Идея Бурсейе сильная и верная. Хотя Деррида никогда не занимался этим прежде, в следующие месяцы он попробует разные режимы письма в форме диалога, хотя напрямую они и не предназначены для театра.
Это относится к тексту Pas[681], опубликованному в журнале Gramma в 1976 году, а потом вошедшему в книгу Parages. С немалым энтузиазмом он будет работать над аудиоверсиями двух своих книг – сначала работы «Золы угасшый прах» вместе с Кароль Буке, а потом Circonfession, которую он сам замечательно прочтет целиком[682].
С Glas связана одна важная встреча – с художником Валерио Адами. Поэт Жак Дюпен, отвечающий за издательскую деятельность в галерее Маг, предлагает Деррида объединиться с каким-нибудь художником ради создания шелкографии, сочетающей в себе графику, рисунок и письмо. Он также предлагает обратиться к Адами и знакомит Деррида с его работами.
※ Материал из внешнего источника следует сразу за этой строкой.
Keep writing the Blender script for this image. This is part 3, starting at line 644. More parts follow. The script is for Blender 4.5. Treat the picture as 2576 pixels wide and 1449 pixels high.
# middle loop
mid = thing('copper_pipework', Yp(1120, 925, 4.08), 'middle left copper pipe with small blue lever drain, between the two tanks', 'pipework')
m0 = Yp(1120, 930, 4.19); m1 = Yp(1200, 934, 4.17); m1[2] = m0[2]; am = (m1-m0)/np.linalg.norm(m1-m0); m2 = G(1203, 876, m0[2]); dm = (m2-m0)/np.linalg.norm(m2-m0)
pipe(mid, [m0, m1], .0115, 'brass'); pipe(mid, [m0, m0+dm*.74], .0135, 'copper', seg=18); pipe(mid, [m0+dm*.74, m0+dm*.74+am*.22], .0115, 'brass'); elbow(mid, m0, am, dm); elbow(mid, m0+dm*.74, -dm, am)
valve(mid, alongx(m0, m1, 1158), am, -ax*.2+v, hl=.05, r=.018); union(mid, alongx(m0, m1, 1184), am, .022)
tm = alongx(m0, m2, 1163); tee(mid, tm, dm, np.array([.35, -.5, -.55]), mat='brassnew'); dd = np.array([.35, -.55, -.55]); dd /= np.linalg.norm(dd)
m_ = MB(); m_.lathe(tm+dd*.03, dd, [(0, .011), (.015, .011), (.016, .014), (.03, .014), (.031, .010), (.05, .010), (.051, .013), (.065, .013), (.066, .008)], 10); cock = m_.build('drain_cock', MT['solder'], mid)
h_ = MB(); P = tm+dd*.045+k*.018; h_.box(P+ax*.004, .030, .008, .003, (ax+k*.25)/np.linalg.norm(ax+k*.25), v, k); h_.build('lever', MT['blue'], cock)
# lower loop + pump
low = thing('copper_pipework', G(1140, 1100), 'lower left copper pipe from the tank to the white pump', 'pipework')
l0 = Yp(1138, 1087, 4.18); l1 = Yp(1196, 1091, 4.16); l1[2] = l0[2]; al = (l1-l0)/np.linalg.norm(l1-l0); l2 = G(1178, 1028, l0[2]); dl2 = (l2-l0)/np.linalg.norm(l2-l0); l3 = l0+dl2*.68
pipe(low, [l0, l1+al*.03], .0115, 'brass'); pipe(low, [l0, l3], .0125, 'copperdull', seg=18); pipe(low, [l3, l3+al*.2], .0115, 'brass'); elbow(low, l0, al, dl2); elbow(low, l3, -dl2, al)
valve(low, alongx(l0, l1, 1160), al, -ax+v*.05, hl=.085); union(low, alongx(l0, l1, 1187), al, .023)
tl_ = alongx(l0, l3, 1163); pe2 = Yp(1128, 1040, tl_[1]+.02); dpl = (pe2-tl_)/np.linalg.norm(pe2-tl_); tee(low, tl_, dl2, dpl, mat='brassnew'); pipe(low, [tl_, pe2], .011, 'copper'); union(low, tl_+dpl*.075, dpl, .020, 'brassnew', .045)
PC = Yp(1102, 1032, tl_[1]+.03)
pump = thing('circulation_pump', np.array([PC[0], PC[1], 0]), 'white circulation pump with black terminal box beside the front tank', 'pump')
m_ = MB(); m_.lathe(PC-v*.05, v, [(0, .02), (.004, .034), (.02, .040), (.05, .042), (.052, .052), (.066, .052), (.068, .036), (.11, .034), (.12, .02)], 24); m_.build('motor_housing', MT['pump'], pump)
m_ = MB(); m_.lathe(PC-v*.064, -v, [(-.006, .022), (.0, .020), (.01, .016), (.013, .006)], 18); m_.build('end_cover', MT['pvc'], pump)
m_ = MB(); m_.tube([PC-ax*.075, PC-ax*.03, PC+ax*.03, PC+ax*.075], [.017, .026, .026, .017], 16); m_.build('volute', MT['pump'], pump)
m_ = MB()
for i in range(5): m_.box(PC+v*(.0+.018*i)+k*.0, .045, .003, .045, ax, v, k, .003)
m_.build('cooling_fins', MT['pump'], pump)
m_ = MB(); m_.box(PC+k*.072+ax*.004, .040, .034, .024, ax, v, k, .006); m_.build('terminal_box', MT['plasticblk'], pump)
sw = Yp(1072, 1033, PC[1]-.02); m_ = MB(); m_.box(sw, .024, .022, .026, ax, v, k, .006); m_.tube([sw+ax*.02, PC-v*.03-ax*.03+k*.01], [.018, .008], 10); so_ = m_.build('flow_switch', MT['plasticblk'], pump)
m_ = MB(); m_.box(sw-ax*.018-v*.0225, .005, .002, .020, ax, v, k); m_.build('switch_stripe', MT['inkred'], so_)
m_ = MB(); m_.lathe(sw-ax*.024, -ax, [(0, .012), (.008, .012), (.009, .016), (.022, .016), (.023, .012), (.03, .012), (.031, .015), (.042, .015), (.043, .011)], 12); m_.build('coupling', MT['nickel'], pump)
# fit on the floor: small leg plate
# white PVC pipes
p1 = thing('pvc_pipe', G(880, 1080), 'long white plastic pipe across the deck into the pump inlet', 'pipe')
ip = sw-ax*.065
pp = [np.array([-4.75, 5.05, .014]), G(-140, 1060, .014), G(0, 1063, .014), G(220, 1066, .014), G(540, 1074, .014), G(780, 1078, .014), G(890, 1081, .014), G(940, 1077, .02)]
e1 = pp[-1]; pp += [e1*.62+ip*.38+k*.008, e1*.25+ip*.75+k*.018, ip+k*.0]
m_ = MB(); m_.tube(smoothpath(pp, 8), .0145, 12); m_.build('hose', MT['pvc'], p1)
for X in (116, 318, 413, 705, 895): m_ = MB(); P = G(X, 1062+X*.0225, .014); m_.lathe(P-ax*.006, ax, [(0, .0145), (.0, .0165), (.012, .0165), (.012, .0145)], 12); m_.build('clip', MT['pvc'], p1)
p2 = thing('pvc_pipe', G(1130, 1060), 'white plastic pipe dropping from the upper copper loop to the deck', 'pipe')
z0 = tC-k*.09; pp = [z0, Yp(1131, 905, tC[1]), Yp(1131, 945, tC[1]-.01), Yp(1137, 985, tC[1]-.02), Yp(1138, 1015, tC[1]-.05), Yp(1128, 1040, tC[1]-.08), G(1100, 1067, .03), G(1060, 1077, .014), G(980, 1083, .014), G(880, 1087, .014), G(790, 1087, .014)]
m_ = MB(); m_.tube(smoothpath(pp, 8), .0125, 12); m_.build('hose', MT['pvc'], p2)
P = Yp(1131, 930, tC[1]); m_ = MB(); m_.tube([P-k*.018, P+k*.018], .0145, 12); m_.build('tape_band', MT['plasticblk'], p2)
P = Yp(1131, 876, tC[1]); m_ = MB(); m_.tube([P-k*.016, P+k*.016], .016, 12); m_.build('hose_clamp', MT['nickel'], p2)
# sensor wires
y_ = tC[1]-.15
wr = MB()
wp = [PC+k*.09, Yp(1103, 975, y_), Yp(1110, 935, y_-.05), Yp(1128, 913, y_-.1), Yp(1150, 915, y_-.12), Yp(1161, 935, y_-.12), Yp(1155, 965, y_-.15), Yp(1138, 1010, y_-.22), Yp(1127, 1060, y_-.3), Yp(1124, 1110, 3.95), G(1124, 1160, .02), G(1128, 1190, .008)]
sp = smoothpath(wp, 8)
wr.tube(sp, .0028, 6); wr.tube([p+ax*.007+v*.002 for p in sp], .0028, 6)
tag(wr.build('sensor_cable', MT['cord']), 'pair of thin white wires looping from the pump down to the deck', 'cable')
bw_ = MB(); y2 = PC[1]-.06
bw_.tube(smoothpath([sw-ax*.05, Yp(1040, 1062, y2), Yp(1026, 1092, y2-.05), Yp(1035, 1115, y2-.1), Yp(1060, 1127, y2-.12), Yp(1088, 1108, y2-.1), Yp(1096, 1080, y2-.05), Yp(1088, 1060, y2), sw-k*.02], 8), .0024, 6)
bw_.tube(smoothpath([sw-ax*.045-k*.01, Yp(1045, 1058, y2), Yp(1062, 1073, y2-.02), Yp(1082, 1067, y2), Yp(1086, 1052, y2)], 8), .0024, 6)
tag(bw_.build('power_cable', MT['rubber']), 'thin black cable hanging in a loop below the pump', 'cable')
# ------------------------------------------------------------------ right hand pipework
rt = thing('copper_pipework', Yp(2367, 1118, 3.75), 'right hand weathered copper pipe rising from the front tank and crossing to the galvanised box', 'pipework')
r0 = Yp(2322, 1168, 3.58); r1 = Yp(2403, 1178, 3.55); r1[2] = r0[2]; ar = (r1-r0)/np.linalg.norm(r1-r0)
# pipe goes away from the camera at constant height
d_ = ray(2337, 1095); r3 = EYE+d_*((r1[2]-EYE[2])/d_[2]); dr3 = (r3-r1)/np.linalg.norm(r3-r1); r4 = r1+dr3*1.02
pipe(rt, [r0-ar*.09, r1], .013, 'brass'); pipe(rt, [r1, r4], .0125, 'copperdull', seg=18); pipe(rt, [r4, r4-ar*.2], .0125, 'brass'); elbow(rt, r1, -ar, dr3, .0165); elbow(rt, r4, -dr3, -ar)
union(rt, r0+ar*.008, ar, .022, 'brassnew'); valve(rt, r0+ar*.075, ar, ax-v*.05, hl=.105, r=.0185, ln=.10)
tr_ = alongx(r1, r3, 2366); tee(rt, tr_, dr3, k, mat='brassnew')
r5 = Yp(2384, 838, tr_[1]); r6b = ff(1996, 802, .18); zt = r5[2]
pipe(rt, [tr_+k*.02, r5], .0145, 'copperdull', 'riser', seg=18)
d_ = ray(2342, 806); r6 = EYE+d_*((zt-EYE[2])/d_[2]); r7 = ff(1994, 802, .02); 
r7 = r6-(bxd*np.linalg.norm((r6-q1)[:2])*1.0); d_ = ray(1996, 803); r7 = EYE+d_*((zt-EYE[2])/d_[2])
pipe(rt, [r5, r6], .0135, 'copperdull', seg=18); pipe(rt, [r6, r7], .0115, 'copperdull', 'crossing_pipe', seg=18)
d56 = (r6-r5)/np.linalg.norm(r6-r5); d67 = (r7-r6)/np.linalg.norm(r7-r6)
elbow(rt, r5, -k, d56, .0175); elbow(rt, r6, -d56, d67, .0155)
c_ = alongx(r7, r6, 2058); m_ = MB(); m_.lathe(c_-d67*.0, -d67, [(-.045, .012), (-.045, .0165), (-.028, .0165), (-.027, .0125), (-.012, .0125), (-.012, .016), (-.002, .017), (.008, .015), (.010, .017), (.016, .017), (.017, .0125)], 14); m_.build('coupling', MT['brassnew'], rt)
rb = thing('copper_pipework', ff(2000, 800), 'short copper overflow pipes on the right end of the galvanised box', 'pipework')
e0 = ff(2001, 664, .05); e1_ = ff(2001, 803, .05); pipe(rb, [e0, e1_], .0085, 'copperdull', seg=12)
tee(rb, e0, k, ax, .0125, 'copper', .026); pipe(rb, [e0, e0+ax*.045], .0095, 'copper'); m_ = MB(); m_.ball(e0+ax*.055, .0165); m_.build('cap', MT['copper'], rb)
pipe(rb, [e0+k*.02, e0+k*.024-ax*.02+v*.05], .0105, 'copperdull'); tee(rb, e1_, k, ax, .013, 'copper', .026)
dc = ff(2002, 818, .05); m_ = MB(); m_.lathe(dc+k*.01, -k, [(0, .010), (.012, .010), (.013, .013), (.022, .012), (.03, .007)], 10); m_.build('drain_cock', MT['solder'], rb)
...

В октябре 1974 года должен состояться обед, на котором они бы познакомились, но до назначенной даты Жак и Маргерит знакомятся с Валерио Адами и его женой Камиллой в другом месте:
В силу любопытного совпадения спустя несколько часов после того, как я полистал его каталоги, мне довелось встретиться с ним у наших общих друзей на улице Драгон, куда мы оба были приглашены на обед. И там я впервые увидел Валерио. Черты его лица, его стиль рисования и просто его стиль – то, как он пишет, прочерчивает буквы, – все это сразу же показалось мне образующим отдельный мир, неразложимую далее конфигурацию… Все это словно бы собралось с первого вечера в единстве действия 24 часов, как сказал бы Улисс[683].
Деррида впервые берется писать о живописном произведении. Но знакомство основывается не только на эстетической привлекательности. Валерио Адами – человек немалой литературной и философской культуры, которого привлекают произведения и авторы, воодушевляющие точно так же и Деррида.
Меня в Адами сразу же соблазнил, позволив мне приблизиться к его живописи, войти в нее, если так можно сказать, тот именно факт, что, хотя он абсолютный рисовальщик и, несмотря ни на что, художник, он собирает в пространстве своей подписи многие искусства, в частности литературу – у него можно найти фразы, тексты, литературных персонажей, семейство писателей, например Джойса или Беньямина[684].